A new research paper from Zhihong Shen, published on arXiv in June 2026, identifies a critical failure mode for long-running AI agents that goes beyond simple inference errors or underspecified tools. The paper coins the term 'Interface Volatility' to describe what happens when the model layer (which handles reasoning and beliefs) and the harness layer (which manages tools and state) evolve independently, causing semantic mismatches in belief, capability, and goal commitments. The author argues that existing flat action loops cannot guarantee reliability over extended sessions, and that this problem will only intensify as agents operate for hours, days, or weeks without human intervention.
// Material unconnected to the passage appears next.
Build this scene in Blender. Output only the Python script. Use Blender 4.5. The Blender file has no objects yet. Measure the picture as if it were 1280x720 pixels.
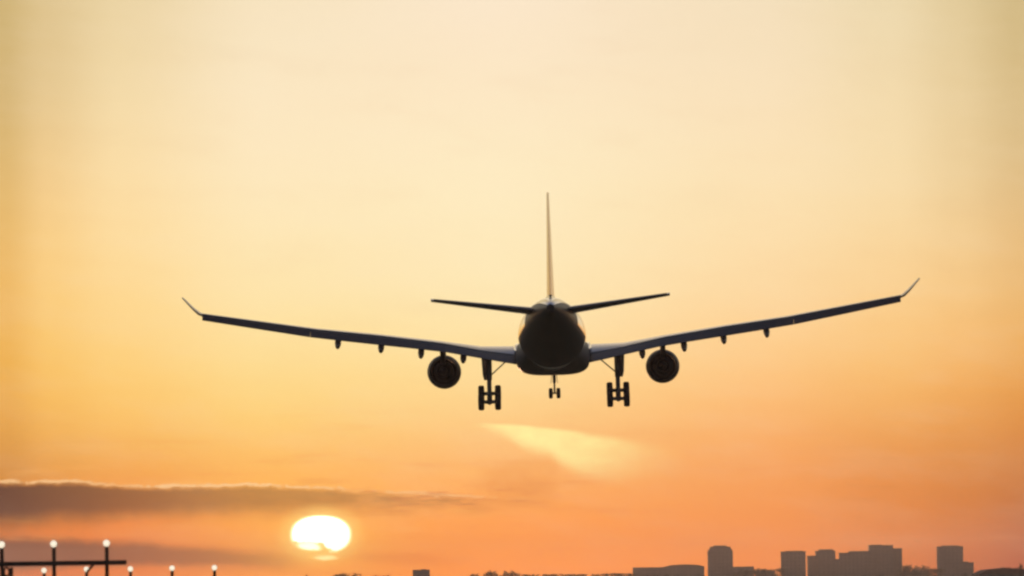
import bpy, bmesh, math, random
from mathutils import Vector, Matrix, noise as mnoise

rad = math.radians
S = bpy.context.scene
COL = S.collection

# ------------------------------------------------------------------ camera
F_PX = 8600.0                                   # telephoto: 1280 px = 8.5 degrees
PITCH, ROLL = math.atan(375 / F_PX), rad(0.8)
CAM_M = Matrix.Rotation(PITCH, 4, 'X') @ Matrix.Rotation(ROLL, 4, 'Y')
EYE = Vector((0, 0, 1.7))
cd = bpy.data.cameras.new('camera')
cam = bpy.data.objects.new('camera', cd)
COL.objects.link(cam)
cam.matrix_world = Matrix.Translation(EYE) @ CAM_M @ Matrix.Rotation(rad(90), 4, 'X')
cd.sensor_width = 36.0
cd.lens = 36.0 * F_PX / 1280.0
cd.clip_start, cd.clip_end = 0.5, 200000.0
cd.dof.use_dof = True
cd.dof.focus_distance = 560.0
cd.dof.aperture_fstop = 3.6
S.camera = cam

S.view_settings.view_transform = 'Standard'
S.view_settings.look = 'None'
S.view_settings.exposure = 0.0
S.view_settings.gamma = 1.0
S.view_settings.use_curve_mapping = False
S.render.engine = 'CYCLES'
S.cycles.use_denoising = True
S.cycles.filter_width = 2.5
S.cycles.max_bounces = 6
S.cycles.volume_bounces = 0


def bearing(x, y):
    """compass bearing and height (degrees) of a measured direction"""
    d = CAM_M.to_3x3() @ Vector(((x - 640) / F_PX, 1, -(y - 360) / F_PX))
    d.normalize()
    return math.degrees(math.atan2(d.x, d.y)), math.degrees(math.asin(d.z))


def lin(c):
    return tuple(((v / 255) / 12.92 if v / 255 <= .04045 else ((v / 255 + .055) / 1.055) ** 2.4) for v in c)


# ------------------------------------------------------------------ node helper
class N:
    tree = None

    def __init__(self, sock):
        self.s = sock

    @staticmethod
    def m(op, *a, clamp=False):
        n = N.tree.nodes.new('ShaderNodeMath')
        n.operation = op
        n.use_clamp = clamp
        for i, v in enumerate(a):
            if isinstance(v, N):
                N.tree.links.new(v.s, n.inputs[i])
            else:
                n.inputs[i].default_value = v
        return N(n.outputs[0])

    def __add__(s, o): return N.m('ADD', s, o)
    def __radd__(s, o): return N.m('ADD', o, s)
    def __sub__(s, o): return N.m('SUBTRACT', s, o)
    def __rsub__(s, o): return N.m('SUBTRACT', o, s)
    def __mul__(s, o): return N.m('MULTIPLY', s, o)
    def __rmul__(s, o): return N.m('MULTIPLY', o, s)
    def __truediv__(s, o): return N.m('DIVIDE', s, o)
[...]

To address this, Shen proposes that Agent Epistemic Integrity (AEI) must be treated as a first-class architectural constraint. The key insight is that the model-harness interface must be governed by an explicit contract organized into four hierarchical levels: goal validity (ensuring the agent's objectives remain coherent), action-archetype sequencing (defining permissible sequences of high-level actions), tool-instance selection (specifying which tools and instances are appropriate for each archetype), and invocation-level failure discrimination (distinguishing between recoverable and terminal errors). This hierarchy provides a structured output specification that the model must return, allowing the harness to verify integrity across sessions and independent upgrades. The paper reframes long-running agent design away from flat action loops and toward contract-preserving control over persistent state, with evaluation and training deriving from the contract itself rather than ad-hoc metrics.
- Interface Volatility: Long-running agents fail when model and harness layers independently evolve, causing semantic drift in beliefs, tools, and goals.
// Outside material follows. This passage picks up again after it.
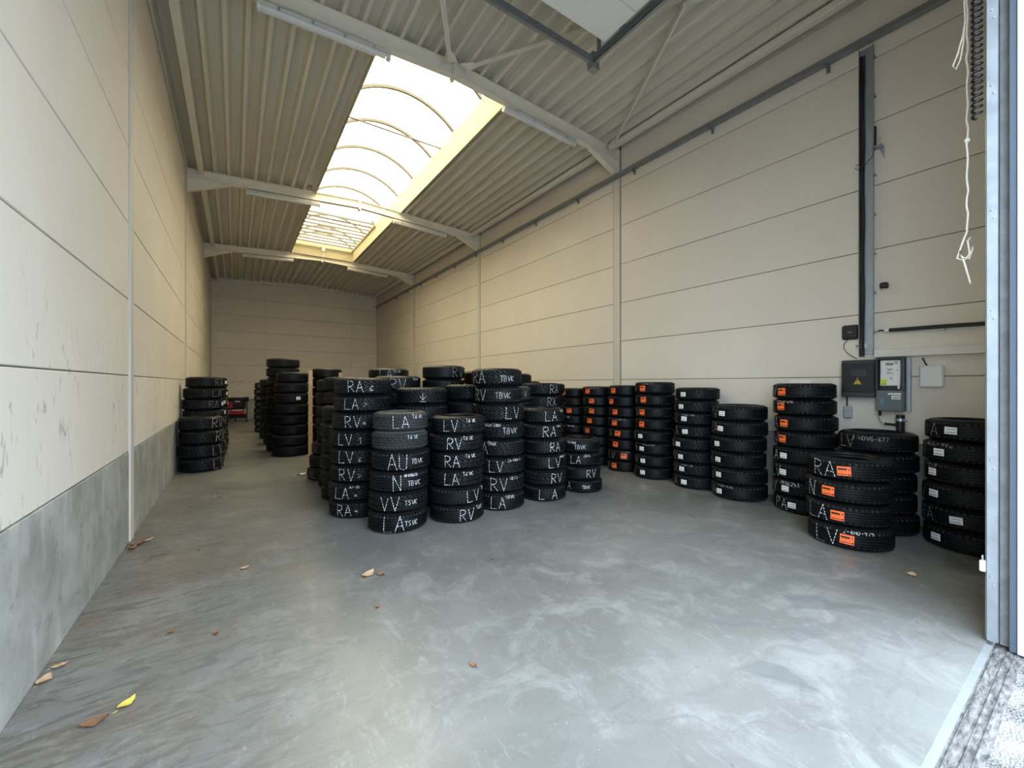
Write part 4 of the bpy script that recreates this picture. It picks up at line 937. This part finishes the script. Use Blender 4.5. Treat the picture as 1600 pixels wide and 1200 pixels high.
b=MB(); b.tube([(0.28,-0.18,0.92),(0.46,-0.18,0.92)],0.09,12); b.obj('bar_roll', M['blackfab'], t)
b=MB(); b.cbox(-0.42,0.40,-0.18,0.2,0.14,0.29,0.03); b.obj('storage_tray', M['blackfab'], t)
b=MB(); b.cbox(-0.02,0.16,-0.175,-0.165,0.80,0.86,0.004); b.obj('badge', M['lightgrey'], t)
for sx in (-0.38,0.0,0.38):
    b=MB(); b.tube([(sx-0.03,-0.27,0.09),(sx+0.03,-0.27,0.09)],0.09,14); wv=b.obj('wheel', M['blackplastic'], t)
    b=MB(); b.tube([(sx-0.034,-0.27,0.09),(sx+0.034,-0.27,0.09)],0.045,12); b.obj('hub_cap', M['whiteplastic'], wv)
def leaf(name,x,y,L,rz,m,label,curl=0.25,seed=1):
    R=random.Random(seed); n=7; vs=[]; b=MB()
    for i in range(n):
        u=i/(n-1); wd=L*0.30*sin(pi*min(1,u*1.02+0.02))**0.8*R.uniform(.75,1.15)+0.001; z=0.003+L*curl*(u-0.5)**2*1.6
        for s in (-1,0,1): vs.append((L*(u-0.5),s*wd,z+abs(s)*L*0.06*R.uniform(0.2,1.4)))
    fs=[]
    for i in range(n-1):
        for k in (0,1): fs.append((i*3+k,(i+1)*3+k,(i+1)*3+k+1,i*3+k+1))
    N=len(vs); vs+= [(x_,y_,z_-0.0012) for x_,y_,z_ in vs]; fs+=[tuple(N+j for j in reversed(f)) for f in fs]
    b.add(vs,fs); b.tube([(-L*0.5,0,0.004),(-L*0.72,L*0.05,0.003)],0.0014,5)
    o=b.obj(name, M[m], None, True); o.location=(x,y,0.001); o.rotation_euler=(0,0,rz); return tag(o,label,'leaf' if 'leaf' in name else 'litter','fallen leaves and litter')
leaf('dry_leaf',0.90,3.43,0.13,0.6,'leaf_t','tan curled leaf, largest of the pair in mid floor',0.3,3)
leaf('dry_leaf',0.985,3.375,0.08,2.1,'leaf_b','small brown leaf touching the tan leaf in mid floor',0.3,4)
leaf('yellow_leaf',-0.436,2.70,0.085,0.9,'leaf_y','yellow leaf on the floor near lower left',0.3,5)
leaf('dry_leaf',-0.535,2.63,0.10,0.2,'leaf_b','dark brown leaf beside the yellow leaf',0.3,6)
leaf('dry_leaf',-0.79,5.33,0.15,0.5,'leaf_b','largest brown leaf heaped at foot of left column',0.5,7)
leaf('dry_leaf',-0.72,5.40,0.11,0.2,'leaf_t','pale tan leaf at the foot of left column',0.4,8)
leaf('dry_leaf',-0.80,5.22,0.10,1.2,'leaf_b','brown leaf nearest the camera at foot of left column',0.4,9)
leaf('dry_leaf',-0.83,3.16,0.09,1.3,'leaf_t','tan leaf lying in the left wall corner',0.25,10)
leaf('dry_leaf',-0.80,3.27,0.07,0.4,'leaf_t','smaller tan leaf in the left wall corner',0.2,11)
leaf('dry_leaf',0.07,4.135,0.08,0.4,'leaf_t','orange tan leaf alone on left part of floor',0.2,12)
leaf('dry_leaf',0.825,2.90,0.05,1.1,'leaf_b','tiny dark leaf in front of the tan pair',0.3,13)
leaf('dry_leaf',1.90,3.126,0.04,0.3,'leaf_b','tiny dark speck of leaf below second front stack',0.3,14)
leaf('dry_leaf',4.57,0.953,0.09,0.1,'leaf_t','tan leaf on floor near the low front right stack',0.2,15)
leaf('dry_leaf',-0.33,3.33,0.05,0.8,'leaf_b','small dark leaf midway between yellow leaf and lone tan leaf',0.3,16)
leaf('dry_leaf',-0.10,3.16,0.055,1.6,'leaf_b','dark curled leaf right of the small dark leaf',0.3,17)
leaf('dry_leaf',1.09,2.0,0.05,1.9,'leaf_b','small brown leaf at lower centre of floor',0.3,18)
leaf('paper_scrap',0.958,7.88,0.16,0.2,'paper','white paper scrap beside the centre block in aisle',0.1,19)
leaf('wrapper',5.21,3.86,0.075,0.3,'purple','small purple wrapper on floor before the white stickered stack',0.3,20)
- Four-Level Contract: The proposed hierarchy covers goal validity, action-archetype sequencing, tool-instance selection, and invocation-level failure discrimination.
- Reframed Evaluation: Testing should verify that belief, tool, and goal commitments hold across session boundaries and independent layer upgrades.
Why It Matters
As AI agents run for days or weeks, ensuring their reasoning remains consistent is critical for production reliability.